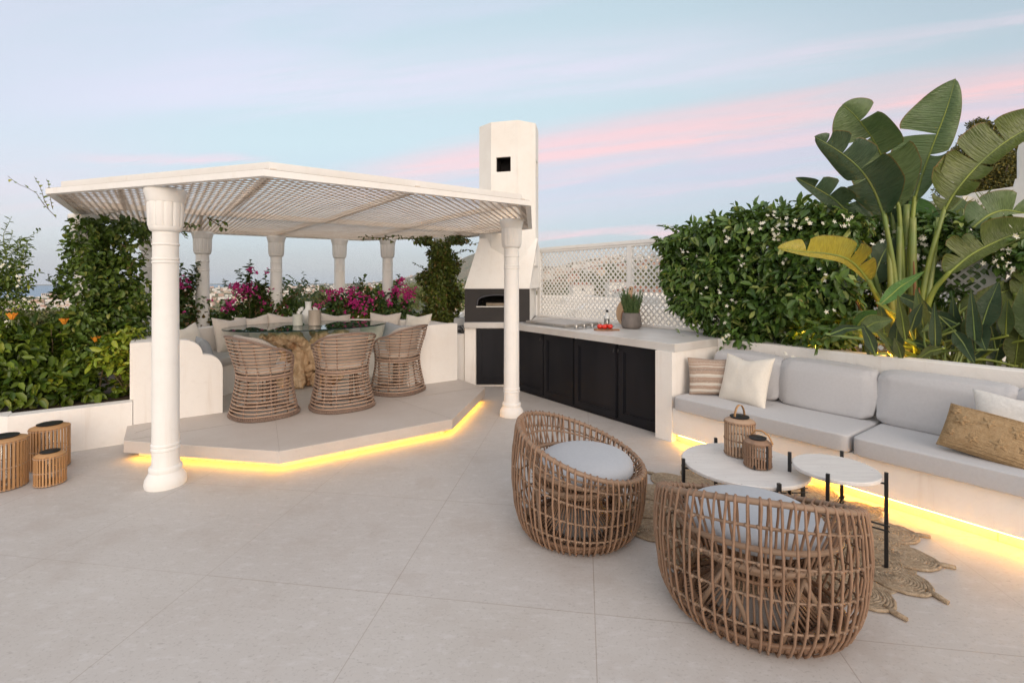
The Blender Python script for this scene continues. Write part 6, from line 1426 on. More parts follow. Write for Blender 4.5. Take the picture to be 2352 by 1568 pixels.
paddle(st_, [c8(1140, 560, 4.3), c8(1250, 540, 4.3), c8(1340, 460, 4.3), c8(1420, 380, 4.3)], .15, .2, 'b', (), (), .1, .1, None, 12, .01, .2)
paddle(st_, [c8(1650, 840, 3.85), c8(1850, 705, 3.8), c8(2060, 640, 3.78), c8(2320, 560, 3.75)], .10, .15, 'o', (.35, .7), (.55,), .2, .2, [A(2130, 815, 3.95)], 21, .01, .25)
paddle(st_, [c7(900, 1250, 4.3), c7(840, 1130, 4.3), c7(800, 980, 4.3), c7(790, 830, 4.3)], .16, .16, 'g', (.5,), (.6,), .15, .15, [A(2070, 800, 4.3)], 22, .01, .25)
paddle(st_, [c7(1250, 1450, 4.3), c7(1340, 1300, 4.3), c7(1460, 1180, 4.3), c7(1560, 1080, 4.3)], .15, .16, 'g', (.45, .7), (.6,), .15, .15, [A(2095, 800, 4.3)], 23, .01, .25)
paddle(st_, [c8(860, 560, 4.22), c8(900, 420, 4.22), c8(960, 280, 4.22), c8(1060, 120, 4.22)], .13, .13, 'd', (), (.5,), .15, .15, [A(2065, 800, 4.2)], 24, .01, .25)
paddle(st_, [c8(2080, 900, 3.9), c8(2140, 760, 3.88), c8(2230, 640, 3.85), c8(2380, 520, 3.82)], .14, .12, 'g', (.6,), (), .2, .2, [A(2290, 840, 3.95)], 25, .01, .25)
paddle(st_, [c8(700, 1000, 4.0), c8(760, 900, 3.95), c8(850, 850, 3.9), c8(1010, 860, 3.85)], .06, .06, 'b', (), (), .3, .3, [A(2030, 835, 4.0)], 26, .005, .25)
paddle(st_, [c8(2290, 960, 3.8), c8(2260, 800, 3.78), c8(2240, 640, 3.76), c8(2250, 470, 3.75)], .15, .14, 'd', (.6,), (), .2, .2, [A(2330, 850, 3.9)], 31, .01, .3)
paddle(st_, [c8(1900, 1020, 4.0), c8(1930, 860, 4.0), c8(1990, 720, 4.0), c8(2090, 560, 4.0)], .12, .13, 'g', (), (.6,), .2, .2, [A(2240, 850, 4.0)], 32, .01, .3)
paddle(st_, [c8(1480, 620, 4.25), c8(1560, 480, 4.25), c8(1620, 330, 4.25), c8(1640, 160, 4.25)], .13, .15, 'g', (.5,), (.35, .7), .2, .2, [A(2105, 810, 4.25)], 33, .01, .3)
paddle(st_, [c7(960, 1300, 4.28), c7(930, 1120, 4.28), c7(930, 930, 4.28), c7(960, 760, 4.28)], .15, .15, 'd', (.4,), (.55,), .2, .2, [A(2075, 800, 4.25)], 34, .01, .3)
paddle(st_, [c8(2200, 700, 3.72), c8(2300, 600, 3.7), c8(2380, 520, 3.7), c8(2480, 470, 3.7)], .16, .14, 'o', (.4, .7), (), .2, .2, [A(2345, 850, 3.85)], 35, .01, .3)
# thick stalks and sheaths
mb = MB()
for (x0, x1, y1, r0, r1, Y_b) in ((2062, 2066, 520, .040, .020, 4.12), (2080, 2082, 470, .055, .028, 4.16), (2096, 2096, 500, .045, .024, 4.06), (2108, 2155, 500, .040, .016, 4.02), (2052, 2040, 560, .038, .015, 4.05)):
    p = [at(x0, 835, Y_b), at((x0 * 2 + x1) / 3, 720, Y_b), at((x0 + x1 * 2) / 3, 620, Y_b), at(x1, y1, Y_b)]; p = [cr_pt(p, k / 14) for k in range(15)]
    mb.tube(p, [r0 + (r1 - r0) * (k / 14) ** .7 for k in range(15)], 10)
mb.build('stalks', M['petiole'], st_, smooth=True)
mb = MB()
for (x0, y0, x1, y1, Y_b) in ((2070, 835, 2060, 640, 4.06), (2100, 835, 2098, 600, 4.0), (2048, 830, 2030, 690, 4.0), (2112, 830, 2110, 660, 3.97), (2085, 835, 2090, 700, 3.98), (2040, 760, 1985, 620, 4.1), (1995, 760, 1965, 690, 4.1)):
    p = [at(x0, y0, Y_b), at((x0 + x1) / 2 + 3, (y0 + y1) / 2, Y_b - .01), at(x1, y1, Y_b)]; p = [cr_pt(p, k / 10) for k in range(11)]; mb.tube(p, [.030 * (1 - .85 * k / 10) for k in range(11)], 5)
mb.build('dry_sheaths', M['sheath'], st_, smooth=True)
# lower clump of smaller bird-of-paradise
lo_ = plant('bird_of_paradise', 'low clump of dark pointed bird of paradise leaves behind the right end of the sofa', 'plant', (*at(2210, 840, 3.7)[:2], .80))
LL = [((2010 + q * 23, 815 - (q * 31) % 60), (2000 + q * 24 + ((q * 17) % 40) - 20, 745 - (q * 47) % 80), .055 + .02 * ((q * 7) % 3) / 2, 'dgdo'[q % 4], 0) for q in range(14)] + [((2045, 672), (2144, 724), .075, 'd', 1), ((2116, 628), (2020, 700), .07, 'b', 1), ((1976, 758), (2045, 735), .09, 'g', 0), ((2132, 752), (2216, 757), .075, 'd', 1), ((2128, 723), (2200, 745), .07, 'd', 1), ((2105, 826), (2165, 800), .055, 'o', 1), ((2250, 760), (2290, 655), .11, 'd', 0), ((2285, 830), (2320, 700), .12, 'd', 0), ((2330, 840), (2345, 740), .11, 'o', 0),
      ((2236, 740), (2262, 800), .10, 'd', 0), ((2000, 820), (1990, 770), .05, 'd', 0), ((2070, 830), (2010, 755), .05, 'g', 0), ((2190, 760), (2235, 830), .08, 'd', 0), ((2060, 790), (2140, 822), .04, 'd', 0), ((2080, 782), (2150, 810), .045, 'd', 0), ((2070, 825), (2055, 780), .05, 'o', 0), ((1905, 768), (1980, 752), .045, 'd', 0), ((2300, 660), (2340, 720), .08, 'd', 0), ((2240, 720), (2300, 650), .09, 'o', 0), ((2360, 780), (2350, 660), .12, 'g', 0), ((2290, 760), (2352, 700), .09, 'd', 0), ((2170, 740), (2120, 760), .06, 'g', 0), ((2090, 760), (2115, 700), .06, 'd', 0), ((2215, 830), (2290, 790), .05, 'd', 0)]
for k, (b0_, b1_, w_, mk, rev) in enumerate(LL):
    Yk = 3.75 + .35 * ((k * 37) % 10) / 10 - .15; a_ = at(*b0_, Yk); b_ = at(*b1_, Yk - .1)
    if rev: a_, b_ = b_, a_
    if a_.z > b_.z and not rev: pass
    md = (a_ + b_) / 2 + Vector((0, 0, .02)); base_ = at(2150 + ((k * 53) % 17 - 8) * 11, 845, 3.95)
    st2 = a_.lerp(base_, .5) + Vector((0, 0, .06)); w_ *= .85; paddle(lo_, [a_, a_.lerp(md, .6), md, md.lerp(b_, .55), b_.lerp(a_, -.08)], w_, w_, mk, (), (), .3, .3, [base_, st2], 40 + k, .006, .3, .006, blunt=.3)
mb = MB(); rg = random.Random(8)
for k in range(46):
    x = rg.uniform(2120, 2350); Y_b = rg.uniform(3.7, 4.1); p = [at(x, 850, Y_b), at(x + rg.uniform(-25, 25), rg.uniform(770, 800), Y_b), at(x + rg.uniform(-60, 60), rg.uniform(690, 760), Y_b)]; p = [cr_pt(p, q / 8) for q in range(9)]; mb.tube(p, [.010 * (1 - .6 * q / 8) for q in range(9)], 6)
mb.build('stalks', M['petiole'], lo_, smooth=True)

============

**Brief:** Take the listing and print it again exactly, but without any pictures.

**Correct response:**
The Blender Python script for this scene continues. Write part 6, from line 1426 on. More parts follow. Write for Blender 4.5. Take the picture to be 2352 by 1568 pixels.
paddle(st_, [c8(1140, 560, 4.3), c8(1250, 540, 4.3), c8(1340, 460, 4.3), c8(1420, 380, 4.3)], .15, .2, 'b', (), (), .1, .1, None, 12, .01, .2)
paddle(st_, [c8(1650, 840, 3.85), c8(1850, 705, 3.8), c8(2060, 640, 3.78), c8(2320, 560, 3.75)], .10, .15, 'o', (.35, .7), (.55,), .2, .2, [A(2130, 815, 3.95)], 21, .01, .25)
paddle(st_, [c7(900, 1250, 4.3), c7(840, 1130, 4.3), c7(800, 980, 4.3), c7(790, 830, 4.3)], .16, .16, 'g', (.5,), (.6,), .15, .15, [A(2070, 800, 4.3)], 22, .01, .25)
paddle(st_, [c7(1250, 1450, 4.3), c7(1340, 1300, 4.3), c7(1460, 1180, 4.3), c7(1560, 1080, 4.3)], .15, .16, 'g', (.45, .7), (.6,), .15, .15, [A(2095, 800, 4.3)], 23, .01, .25)
paddle(st_, [c8(860, 560, 4.22), c8(900, 420, 4.22), c8(960, 280, 4.22), c8(1060, 120, 4.22)], .13, .13, 'd', (), (.5,), .15, .15, [A(2065, 800, 4.2)], 24, .01, .25)
paddle(st_, [c8(2080, 900, 3.9), c8(2140, 760, 3.88), c8(2230, 640, 3.85), c8(2380, 520, 3.82)], .14, .12, 'g', (.6,), (), .2, .2, [A(2290, 840, 3.95)], 25, .01, .25)
paddle(st_, [c8(700, 1000, 4.0), c8(760, 900, 3.95), c8(850, 850, 3.9), c8(1010, 860, 3.85)], .06, .06, 'b', (), (), .3, .3, [A(2030, 835, 4.0)], 26, .005, .25)
paddle(st_, [c8(2290, 960, 3.8), c8(2260, 800, 3.78), c8(2240, 640, 3.76), c8(2250, 470, 3.75)], .15, .14, 'd', (.6,), (), .2, .2, [A(2330, 850, 3.9)], 31, .01, .3)
paddle(st_, [c8(1900, 1020, 4.0), c8(1930, 860, 4.0), c8(1990, 720, 4.0), c8(2090, 560, 4.0)], .12, .13, 'g', (), (.6,), .2, .2, [A(2240, 850, 4.0)], 32, .01, .3)
paddle(st_, [c8(1480, 620, 4.25), c8(1560, 480, 4.25), c8(1620, 330, 4.25), c8(1640, 160, 4.25)], .13, .15, 'g', (.5,), (.35, .7), .2, .2, [A(2105, 810, 4.25)], 33, .01, .3)
paddle(st_, [c7(960, 1300, 4.28), c7(930, 1120, 4.28), c7(930, 930, 4.28), c7(960, 760, 4.28)], .15, .15, 'd', (.4,), (.55,), .2, .2, [A(2075, 800, 4.25)], 34, .01, .3)
paddle(st_, [c8(2200, 700, 3.72), c8(2300, 600, 3.7), c8(2380, 520, 3.7), c8(2480, 470, 3.7)], .16, .14, 'o', (.4, .7), (), .2, .2, [A(2345, 850, 3.85)], 35, .01, .3)
# thick stalks and sheaths
mb = MB()
for (x0, x1, y1, r0, r1, Y_b) in ((2062, 2066, 520, .040, .020, 4.12), (2080, 2082, 470, .055, .028, 4.16), (2096, 2096, 500, .045, .024, 4.06), (2108, 2155, 500, .040, .016, 4.02), (2052, 2040, 560, .038, .015, 4.05)):
    p = [at(x0, 835, Y_b), at((x0 * 2 + x1) / 3, 720, Y_b), at((x0 + x1 * 2) / 3, 620, Y_b), at(x1, y1, Y_b)]; p = [cr_pt(p, k / 14) for k in range(15)]
    mb.tube(p, [r0 + (r1 - r0) * (k / 14) ** .7 for k in range(15)], 10)
mb.build('stalks', M['petiole'], st_, smooth=True)
mb = MB()
for (x0, y0, x1, y1, Y_b) in ((2070, 835, 2060, 640, 4.06), (2100, 835, 2098, 600, 4.0), (2048, 830, 2030, 690, 4.0), (2112, 830, 2110, 660, 3.97), (2085, 835, 2090, 700, 3.98), (2040, 760, 1985, 620, 4.1), (1995, 760, 1965, 690, 4.1)):
    p = [at(x0, y0, Y_b), at((x0 + x1) / 2 + 3, (y0 + y1) / 2, Y_b - .01), at(x1, y1, Y_b)]; p = [cr_pt(p, k / 10) for k in range(11)]; mb.tube(p, [.030 * (1 - .85 * k / 10) for k in range(11)], 5)
mb.build('dry_sheaths', M['sheath'], st_, smooth=True)
# lower clump of smaller bird-of-paradise
lo_ = plant('bird_of_paradise', 'low clump of dark pointed bird of paradise leaves behind the right end of the sofa', 'plant', (*at(2210, 840, 3.7)[:2], .80))
LL = [((2010 + q * 23, 815 - (q * 31) % 60), (2000 + q * 24 + ((q * 17) % 40) - 20, 745 - (q * 47) % 80), .055 + .02 * ((q * 7) % 3) / 2, 'dgdo'[q % 4], 0) for q in range(14)] + [((2045, 672), (2144, 724), .075, 'd', 1), ((2116, 628), (2020, 700), .07, 'b', 1), ((1976, 758), (2045, 735), .09, 'g', 0), ((2132, 752), (2216, 757), .075, 'd', 1), ((2128, 723), (2200, 745), .07, 'd', 1), ((2105, 826), (2165, 800), .055, 'o', 1), ((2250, 760), (2290, 655), .11, 'd', 0), ((2285, 830), (2320, 700), .12, 'd', 0), ((2330, 840), (2345, 740), .11, 'o', 0),
      ((2236, 740), (2262, 800), .10, 'd', 0), ((2000, 820), (1990, 770), .05, 'd', 0), ((2070, 830), (2010, 755), .05, 'g', 0), ((2190, 760), (2235, 830), .08, 'd', 0), ((2060, 790), (2140, 822), .04, 'd', 0), ((2080, 782), (2150, 810), .045, 'd', 0), ((2070, 825), (2055, 780), .05, 'o', 0), ((1905, 768), (1980, 752), .045, 'd', 0), ((2300, 660), (2340, 720), .08, 'd', 0), ((2240, 720), (2300, 650), .09, 'o', 0), ((2360, 780), (2350, 660), .12, 'g', 0), ((2290, 760), (2352, 700), .09, 'd', 0), ((2170, 740), (2120, 760), .06, 'g', 0), ((2090, 760), (2115, 700), .06, 'd', 0), ((2215, 830), (2290, 790), .05, 'd', 0)]
for k, (b0_, b1_, w_, mk, rev) in enumerate(LL):
    Yk = 3.75 + .35 * ((k * 37) % 10) / 10 - .15; a_ = at(*b0_, Yk); b_ = at(*b1_, Yk - .1)
    if rev: a_, b_ = b_, a_
    if a_.z > b_.z and not rev: pass
    md = (a_ + b_) / 2 + Vector((0, 0, .02)); base_ = at(2150 + ((k * 53) % 17 - 8) * 11, 845, 3.95)
    st2 = a_.lerp(base_, .5) + Vector((0, 0, .06)); w_ *= .85; paddle(lo_, [a_, a_.lerp(md, .6), md, md.lerp(b_, .55), b_.lerp(a_, -.08)], w_, w_, mk, (), (), .3, .3, [base_, st2], 40 + k, .006, .3, .006, blunt=.3)
mb = MB(); rg = random.Random(8)
for k in range(46):
    x = rg.uniform(2120, 2350); Y_b = rg.uniform(3.7, 4.1); p = [at(x, 850, Y_b), at(x + rg.uniform(-25, 25), rg.uniform(770, 800), Y_b), at(x + rg.uniform(-60, 60), rg.uniform(690, 760), Y_b)]; p = [cr_pt(p, q / 8) for q in range(9)]; mb.tube(p, [.010 * (1 - .6 * q / 8) for q in range(9)], 6)
mb.build('stalks', M['petiole'], lo_, smooth=True)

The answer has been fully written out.